INTEREST RATE CAP

Banks should lend at affordable rates

In Summary

• The interest rate cap has been in place since 2016 but lapsed on Tuesday when MPs were unable to oppose the President's memorandum.

• The rate of growth of commercial bank credit has fallen sharply since the cap was introduced in 2016.

KCB chief executive Joshua Oigara on March 2. Photo/Enos Teche.
KCB chief executive Joshua Oigara on March 2. Photo/Enos Teche.

Yesterday the KCB Group CEO Joshua Oigara and Majority leader Aden Duale both welcomed the lifting of the interest rate cap (see P14).

On Tuesday, the cap lapsed when MPs failed to raise a quorum that would have overridden President Uhuru Kenyatta's memorandum.

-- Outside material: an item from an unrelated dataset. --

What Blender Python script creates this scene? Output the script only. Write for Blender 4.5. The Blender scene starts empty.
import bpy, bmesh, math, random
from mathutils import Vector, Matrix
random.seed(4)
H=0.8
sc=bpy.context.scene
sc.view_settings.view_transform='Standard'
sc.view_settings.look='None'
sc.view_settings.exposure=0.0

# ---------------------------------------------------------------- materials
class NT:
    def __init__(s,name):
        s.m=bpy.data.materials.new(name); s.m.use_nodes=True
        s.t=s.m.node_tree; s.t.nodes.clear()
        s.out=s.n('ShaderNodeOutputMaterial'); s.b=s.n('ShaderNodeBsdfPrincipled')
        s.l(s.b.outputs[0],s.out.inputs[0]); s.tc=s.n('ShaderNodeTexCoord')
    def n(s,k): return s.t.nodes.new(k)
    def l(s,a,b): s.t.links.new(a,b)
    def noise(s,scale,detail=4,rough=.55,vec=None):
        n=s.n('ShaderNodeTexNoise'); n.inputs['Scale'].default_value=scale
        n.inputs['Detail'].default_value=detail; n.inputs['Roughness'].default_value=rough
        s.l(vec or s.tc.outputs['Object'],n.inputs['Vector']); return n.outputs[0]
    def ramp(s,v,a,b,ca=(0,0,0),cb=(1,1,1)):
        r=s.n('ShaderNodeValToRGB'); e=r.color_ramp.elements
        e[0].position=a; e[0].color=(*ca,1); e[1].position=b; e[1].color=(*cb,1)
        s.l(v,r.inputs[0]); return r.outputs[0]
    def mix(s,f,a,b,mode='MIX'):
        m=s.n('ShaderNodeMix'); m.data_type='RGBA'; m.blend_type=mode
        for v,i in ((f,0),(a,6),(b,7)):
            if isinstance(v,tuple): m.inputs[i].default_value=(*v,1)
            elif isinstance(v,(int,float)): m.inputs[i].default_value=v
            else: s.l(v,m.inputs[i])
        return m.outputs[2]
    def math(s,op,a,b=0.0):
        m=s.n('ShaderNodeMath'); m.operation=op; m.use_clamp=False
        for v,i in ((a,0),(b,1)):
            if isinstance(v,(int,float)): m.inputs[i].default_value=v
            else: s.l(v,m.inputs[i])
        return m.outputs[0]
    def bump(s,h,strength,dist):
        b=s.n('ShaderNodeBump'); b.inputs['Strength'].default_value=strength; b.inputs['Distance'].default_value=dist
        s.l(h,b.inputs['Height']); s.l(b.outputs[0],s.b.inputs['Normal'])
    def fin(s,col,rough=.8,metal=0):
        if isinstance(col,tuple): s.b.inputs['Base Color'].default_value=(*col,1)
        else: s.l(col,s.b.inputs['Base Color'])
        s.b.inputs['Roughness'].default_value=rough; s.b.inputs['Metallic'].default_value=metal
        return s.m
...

Many people have complained that this will bring back 'expensive' loans. But the individuals and small companies have not been getting loans because the banks have not been lending unless they can factor in the cost of risk. 

 

So people have resorted to digital borrowing with interest rates of up to 250 percent annually. Lifting the cap should actually lead to 'cheaper' loans if customers can now borrow at 18 or 20 percent.

Hopefully, there will now be a growth in credit, as opposed to the decline since 2016 when the cap was introduced, and the economy will speed up again.

Oigara yesterday promised that commercial banks would behave responsibly and would only raise rates for 'risky' customers by two or three percentage points.

Let the banks now put their money where their mouths are. Let them lend more and at reasonable rates.

Quote of the day: "You may not be interested in strategy, but strategy is interested in you."